El aprendizaje ocurre cuando conseguimos pasar información de la mesa diminuta (memoria de trabajo) al almacén gigante (memoria a largo plazo). Sin ese traslado, no hay aprendizaje.
Ahora bien, ¿qué ocurre con los novatos? Que no tienen esquemas previos sobre los que apoyarse. Cuando les pedimos que descubran algo por sí mismos, se ven obligados a mantener en esa mesa diminuta demasiadas piezas a la vez: los datos del problema, las posibles estrategias, los errores que cometen, el objetivo final… Resultado: la mesa colapsa, se saturan y apenas logran almacenar nada.
Los expertos, en cambio, cuentan con esquemas sólidos en su memoria a largo plazo. Eso les permite liberar espacio y manejar problemas complejos casi con naturalidad. Por eso a veces un experto dice “es obvio”, cuando para un novato es un laberinto (y ahí vuelve a aparecer el sesgo del experto ciego, uno de los que más nos afecta a docentes).
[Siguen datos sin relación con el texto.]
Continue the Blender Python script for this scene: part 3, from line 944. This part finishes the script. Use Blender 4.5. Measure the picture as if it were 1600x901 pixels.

Una de las pruebas más claras a favor de la instrucción guiada es el llamado “efecto del ejemplo trabajado”. La idea es simple: los alumnos aprenden más cuando estudian un problema ya resuelto, paso a paso, que cuando se les pide resolverlo desde cero.
Pensemos en alguien que quiere aprender a cocinar una paella. Si se le entrega la receta completa, con fotos y explicaciones, podrá reproducirla y comprender los pasos. Si en cambio se le dice “ahí tienes arroz, verduras y fuego, ¡descubre cómo hacerlo!”, lo más probable es que acabe con un desastre culinario. Con las matemáticas, la química o la historia pasa algo parecido.
Los ejemplos trabajados reducen la carga de la memoria de trabajo y dirigen la atención a lo esencial: las relaciones entre los pasos. Es como tener un buen mapa en lugar de avanzar a tientas por un bosque.
Eso sí: a medida que los estudiantes ganan experiencia, el efecto se invierte. Llega un punto en que estudiar ejemplos ya no aporta tanto, e incluso puede resultar redundante. Es lo que se llama el expertise reversal effect: lo que ayuda a los principiantes puede aburrir o ralentizar a los expertos.
La lección aquí es clara: empezar con mucha guía y retirarla poco a poco.
La trampa del “constructivismo”
Aquí conviene aclarar un malentendido frecuente. El constructivismo, como teoría psicológica, dice que los alumnos construyen activamente su conocimiento. Eso es cierto. Lo que no se sigue de ahí es que debamos retirarle al profesor el papel de guía.
Construir conocimiento no significa “aprender solo”. Podemos construir también escuchando una explicación clara, leyendo un buen texto o siguiendo un experimento guiado. Lo importante es que la mente haga conexiones significativas, no que el alumno deba reinventar cada descubrimiento como si fuese Newton bajo el manzano.
Confundir teoría de aprendizaje con método de enseñanza ha llevado a muchos a defender prácticas ineficaces. Los autores lo llaman la “falacia del constructivismo docente”. Y, la verdad, tiene mucho sentido.
¿Qué implica todo esto anterior para la enseñanza?
Pues a algunas orientaciones muy prácticas:
- Comenzar con instrucción explícita. Cuando el contenido es nuevo, los alumnos necesitan que el profesor marque el camino.
- Usar ejemplos trabajados y práctica guiada. Mostrar cómo se hace, explicar el porqué, dejar que lo practiquen con apoyo.
- Dar retroalimentación inmediata. No esperar a que se acumulen errores; corregir mientras sucede.
- Reducir la guía de forma gradual. A medida que los alumnos adquieren esquemas, se les puede dar más autonomía.
- Reservar el descubrimiento para la consolidación. Proyectos, indagaciones o debates son útiles cuando ya hay una base de conocimiento, no antes.
Así, se combina lo mejor de ambos mundos: claridad y eficiencia al empezar, autonomía y creatividad al avanzar.
Después de tantos años de debate, la investigación parece insistir en un mensaje claro: los alumnos novatos aprenden mejor con instrucción explícita y guiada. La enseñanza por descubrimiento, por atractiva que suene, no suele cumplir sus promesas y, en ocasiones, puede incluso perjudicar a quienes más apoyo necesitan.
Eso no significa que el aula deba convertirse en una sucesión de clases mecánicas sin vida. Significa que el docente debe guiar con inteligencia, mostrar con claridad y retirar la ayuda en el momento oportuno. Enseñar no es lanzar al alumno a una piscina sin flotador, sino darle las herramientas para que, poco a poco, aprenda a nadar por sí mismo.
Al final, la enseñanza eficaz se parece bastante a acompañar a alguien en una montaña: primero marcas el camino, le enseñas a usar el mapa y la brújula, y poco a poco dejas que camine solo. Pero sin ese acompañamiento inicial, lo más probable es que nunca llegue a la cima.